═══ Records for this task

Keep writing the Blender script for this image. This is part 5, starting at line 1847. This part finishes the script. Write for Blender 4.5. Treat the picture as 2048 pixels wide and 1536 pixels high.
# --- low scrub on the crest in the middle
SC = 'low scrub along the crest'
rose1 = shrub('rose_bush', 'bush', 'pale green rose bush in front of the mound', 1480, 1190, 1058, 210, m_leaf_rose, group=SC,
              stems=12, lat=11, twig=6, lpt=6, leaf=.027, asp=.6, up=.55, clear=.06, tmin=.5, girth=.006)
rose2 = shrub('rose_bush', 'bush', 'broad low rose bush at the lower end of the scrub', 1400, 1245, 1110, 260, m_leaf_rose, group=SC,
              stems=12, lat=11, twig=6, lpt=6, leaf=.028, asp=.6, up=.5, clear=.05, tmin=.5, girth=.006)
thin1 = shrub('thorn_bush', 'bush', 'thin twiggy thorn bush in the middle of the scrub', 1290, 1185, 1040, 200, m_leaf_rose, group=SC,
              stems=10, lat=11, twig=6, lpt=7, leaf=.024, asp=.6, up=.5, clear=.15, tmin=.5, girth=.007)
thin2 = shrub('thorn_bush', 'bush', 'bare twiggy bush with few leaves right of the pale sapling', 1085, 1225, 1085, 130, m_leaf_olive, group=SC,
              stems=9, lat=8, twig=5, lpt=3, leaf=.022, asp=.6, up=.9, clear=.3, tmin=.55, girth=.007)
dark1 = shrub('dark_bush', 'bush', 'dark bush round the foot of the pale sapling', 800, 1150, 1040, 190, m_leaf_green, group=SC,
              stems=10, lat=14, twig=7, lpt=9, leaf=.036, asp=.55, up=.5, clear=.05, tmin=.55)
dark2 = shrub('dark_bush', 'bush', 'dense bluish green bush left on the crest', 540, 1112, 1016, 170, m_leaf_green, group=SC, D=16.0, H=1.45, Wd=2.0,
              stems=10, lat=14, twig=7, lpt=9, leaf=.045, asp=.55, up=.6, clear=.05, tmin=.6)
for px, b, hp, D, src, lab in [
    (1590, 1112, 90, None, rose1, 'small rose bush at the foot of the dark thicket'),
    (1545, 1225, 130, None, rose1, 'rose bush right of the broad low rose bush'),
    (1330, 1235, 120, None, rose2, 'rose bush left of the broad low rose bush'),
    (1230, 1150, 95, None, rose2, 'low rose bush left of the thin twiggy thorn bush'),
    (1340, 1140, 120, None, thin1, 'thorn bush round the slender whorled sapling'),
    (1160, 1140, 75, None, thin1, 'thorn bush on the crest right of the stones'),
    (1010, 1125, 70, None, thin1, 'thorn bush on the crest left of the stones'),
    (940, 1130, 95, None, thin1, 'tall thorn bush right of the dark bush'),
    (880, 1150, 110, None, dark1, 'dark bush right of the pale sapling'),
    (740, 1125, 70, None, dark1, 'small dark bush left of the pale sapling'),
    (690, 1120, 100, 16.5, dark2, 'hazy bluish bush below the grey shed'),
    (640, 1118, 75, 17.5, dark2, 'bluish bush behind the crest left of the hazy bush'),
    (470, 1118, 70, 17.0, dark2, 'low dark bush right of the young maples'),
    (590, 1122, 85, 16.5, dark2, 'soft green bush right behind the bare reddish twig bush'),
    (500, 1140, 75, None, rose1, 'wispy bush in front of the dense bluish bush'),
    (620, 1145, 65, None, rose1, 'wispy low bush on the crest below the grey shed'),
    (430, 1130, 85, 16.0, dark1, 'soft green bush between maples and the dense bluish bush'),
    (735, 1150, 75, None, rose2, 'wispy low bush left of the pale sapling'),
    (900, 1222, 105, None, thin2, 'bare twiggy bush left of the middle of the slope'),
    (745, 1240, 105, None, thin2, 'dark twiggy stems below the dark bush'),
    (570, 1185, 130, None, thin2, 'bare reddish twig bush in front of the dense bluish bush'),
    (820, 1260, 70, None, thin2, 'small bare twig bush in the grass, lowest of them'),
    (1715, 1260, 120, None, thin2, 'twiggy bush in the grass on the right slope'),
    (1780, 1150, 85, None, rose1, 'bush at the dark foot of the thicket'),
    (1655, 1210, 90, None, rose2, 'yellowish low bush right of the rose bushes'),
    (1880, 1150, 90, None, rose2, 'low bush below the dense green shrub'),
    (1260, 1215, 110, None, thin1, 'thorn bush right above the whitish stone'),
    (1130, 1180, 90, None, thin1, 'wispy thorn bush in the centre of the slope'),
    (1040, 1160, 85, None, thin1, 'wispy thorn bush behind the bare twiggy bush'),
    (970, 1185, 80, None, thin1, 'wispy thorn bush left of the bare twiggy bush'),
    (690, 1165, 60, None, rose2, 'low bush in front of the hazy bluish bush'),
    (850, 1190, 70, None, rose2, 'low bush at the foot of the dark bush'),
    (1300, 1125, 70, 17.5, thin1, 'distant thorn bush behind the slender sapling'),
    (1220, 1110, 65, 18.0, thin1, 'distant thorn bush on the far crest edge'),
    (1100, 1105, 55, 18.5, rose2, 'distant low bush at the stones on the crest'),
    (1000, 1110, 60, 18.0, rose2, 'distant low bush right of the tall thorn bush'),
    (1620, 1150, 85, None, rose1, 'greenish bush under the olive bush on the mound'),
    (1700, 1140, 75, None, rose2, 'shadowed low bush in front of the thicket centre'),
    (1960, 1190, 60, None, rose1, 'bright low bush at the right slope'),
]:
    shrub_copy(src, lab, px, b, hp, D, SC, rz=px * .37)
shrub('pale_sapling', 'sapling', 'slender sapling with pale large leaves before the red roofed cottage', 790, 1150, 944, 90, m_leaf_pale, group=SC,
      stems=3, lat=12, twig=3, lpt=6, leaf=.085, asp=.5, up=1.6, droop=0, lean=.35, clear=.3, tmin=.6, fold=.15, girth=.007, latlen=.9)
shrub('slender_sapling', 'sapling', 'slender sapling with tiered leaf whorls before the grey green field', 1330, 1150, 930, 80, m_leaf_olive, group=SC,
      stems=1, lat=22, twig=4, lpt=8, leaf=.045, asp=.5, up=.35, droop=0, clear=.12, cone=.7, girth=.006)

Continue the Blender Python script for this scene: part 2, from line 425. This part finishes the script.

══════

Quote the entire listing above exactly.

**Finished task**
Keep writing the Blender script for this image. This is part 5, starting at line 1847. This part finishes the script. Write for Blender 4.5. Treat the picture as 2048 pixels wide and 1536 pixels high.
# --- low scrub on the crest in the middle
SC = 'low scrub along the crest'
rose1 = shrub('rose_bush', 'bush', 'pale green rose bush in front of the mound', 1480, 1190, 1058, 210, m_leaf_rose, group=SC,
              stems=12, lat=11, twig=6, lpt=6, leaf=.027, asp=.6, up=.55, clear=.06, tmin=.5, girth=.006)
rose2 = shrub('rose_bush', 'bush', 'broad low rose bush at the lower end of the scrub', 1400, 1245, 1110, 260, m_leaf_rose, group=SC,
              stems=12, lat=11, twig=6, lpt=6, leaf=.028, asp=.6, up=.5, clear=.05, tmin=.5, girth=.006)
thin1 = shrub('thorn_bush', 'bush', 'thin twiggy thorn bush in the middle of the scrub', 1290, 1185, 1040, 200, m_leaf_rose, group=SC,
              stems=10, lat=11, twig=6, lpt=7, leaf=.024, asp=.6, up=.5, clear=.15, tmin=.5, girth=.007)
thin2 = shrub('thorn_bush', 'bush', 'bare twiggy bush with few leaves right of the pale sapling', 1085, 1225, 1085, 130, m_leaf_olive, group=SC,
              stems=9, lat=8, twig=5, lpt=3, leaf=.022, asp=.6, up=.9, clear=.3, tmin=.55, girth=.007)
dark1 = shrub('dark_bush', 'bush', 'dark bush round the foot of the pale sapling', 800, 1150, 1040, 190, m_leaf_green, group=SC,
              stems=10, lat=14, twig=7, lpt=9, leaf=.036, asp=.55, up=.5, clear=.05, tmin=.55)
dark2 = shrub('dark_bush', 'bush', 'dense bluish green bush left on the crest', 540, 1112, 1016, 170, m_leaf_green, group=SC, D=16.0, H=1.45, Wd=2.0,
              stems=10, lat=14, twig=7, lpt=9, leaf=.045, asp=.55, up=.6, clear=.05, tmin=.6)
for px, b, hp, D, src, lab in [
    (1590, 1112, 90, None, rose1, 'small rose bush at the foot of the dark thicket'),
    (1545, 1225, 130, None, rose1, 'rose bush right of the broad low rose bush'),
    (1330, 1235, 120, None, rose2, 'rose bush left of the broad low rose bush'),
    (1230, 1150, 95, None, rose2, 'low rose bush left of the thin twiggy thorn bush'),
    (1340, 1140, 120, None, thin1, 'thorn bush round the slender whorled sapling'),
    (1160, 1140, 75, None, thin1, 'thorn bush on the crest right of the stones'),
    (1010, 1125, 70, None, thin1, 'thorn bush on the crest left of the stones'),
    (940, 1130, 95, None, thin1, 'tall thorn bush right of the dark bush'),
    (880, 1150, 110, None, dark1, 'dark bush right of the pale sapling'),
    (740, 1125, 70, None, dark1, 'small dark bush left of the pale sapling'),
    (690, 1120, 100, 16.5, dark2, 'hazy bluish bush below the grey shed'),
    (640, 1118, 75, 17.5, dark2, 'bluish bush behind the crest left of the hazy bush'),
    (470, 1118, 70, 17.0, dark2, 'low dark bush right of the young maples'),
    (590, 1122, 85, 16.5, dark2, 'soft green bush right behind the bare reddish twig bush'),
    (500, 1140, 75, None, rose1, 'wispy bush in front of the dense bluish bush'),
    (620, 1145, 65, None, rose1, 'wispy low bush on the crest below the grey shed'),
    (430, 1130, 85, 16.0, dark1, 'soft green bush between maples and the dense bluish bush'),
    (735, 1150, 75, None, rose2, 'wispy low bush left of the pale sapling'),
    (900, 1222, 105, None, thin2, 'bare twiggy bush left of the middle of the slope'),
    (745, 1240, 105, None, thin2, 'dark twiggy stems below the dark bush'),
    (570, 1185, 130, None, thin2, 'bare reddish twig bush in front of the dense bluish bush'),
    (820, 1260, 70, None, thin2, 'small bare twig bush in the grass, lowest of them'),
    (1715, 1260, 120, None, thin2, 'twiggy bush in the grass on the right slope'),
    (1780, 1150, 85, None, rose1, 'bush at the dark foot of the thicket'),
    (1655, 1210, 90, None, rose2, 'yellowish low bush right of the rose bushes'),
    (1880, 1150, 90, None, rose2, 'low bush below the dense green shrub'),
    (1260, 1215, 110, None, thin1, 'thorn bush right above the whitish stone'),
    (1130, 1180, 90, None, thin1, 'wispy thorn bush in the centre of the slope'),
    (1040, 1160, 85, None, thin1, 'wispy thorn bush behind the bare twiggy bush'),
    (970, 1185, 80, None, thin1, 'wispy thorn bush left of the bare twiggy bush'),
    (690, 1165, 60, None, rose2, 'low bush in front of the hazy bluish bush'),
    (850, 1190, 70, None, rose2, 'low bush at the foot of the dark bush'),
    (1300, 1125, 70, 17.5, thin1, 'distant thorn bush behind the slender sapling'),
    (1220, 1110, 65, 18.0, thin1, 'distant thorn bush on the far crest edge'),
    (1100, 1105, 55, 18.5, rose2, 'distant low bush at the stones on the crest'),
    (1000, 1110, 60, 18.0, rose2, 'distant low bush right of the tall thorn bush'),
    (1620, 1150, 85, None, rose1, 'greenish bush under the olive bush on the mound'),
    (1700, 1140, 75, None, rose2, 'shadowed low bush in front of the thicket centre'),
    (1960, 1190, 60, None, rose1, 'bright low bush at the right slope'),
]:
    shrub_copy(src, lab, px, b, hp, D, SC, rz=px * .37)
shrub('pale_sapling', 'sapling', 'slender sapling with pale large leaves before the red roofed cottage', 790, 1150, 944, 90, m_leaf_pale, group=SC,
      stems=3, lat=12, twig=3, lpt=6, leaf=.085, asp=.5, up=1.6, droop=0, lean=.35, clear=.3, tmin=.6, fold=.15, girth=.007, latlen=.9)
shrub('slender_sapling', 'sapling', 'slender sapling with tiered leaf whorls before the grey green field', 1330, 1150, 930, 80, m_leaf_olive, group=SC,
      stems=1, lat=22, twig=4, lpt=8, leaf=.045, asp=.5, up=.35, droop=0, clear=.12, cone=.7, girth=.006)

Continue the Blender Python script for this scene: part 2, from line 425. This part finishes the script.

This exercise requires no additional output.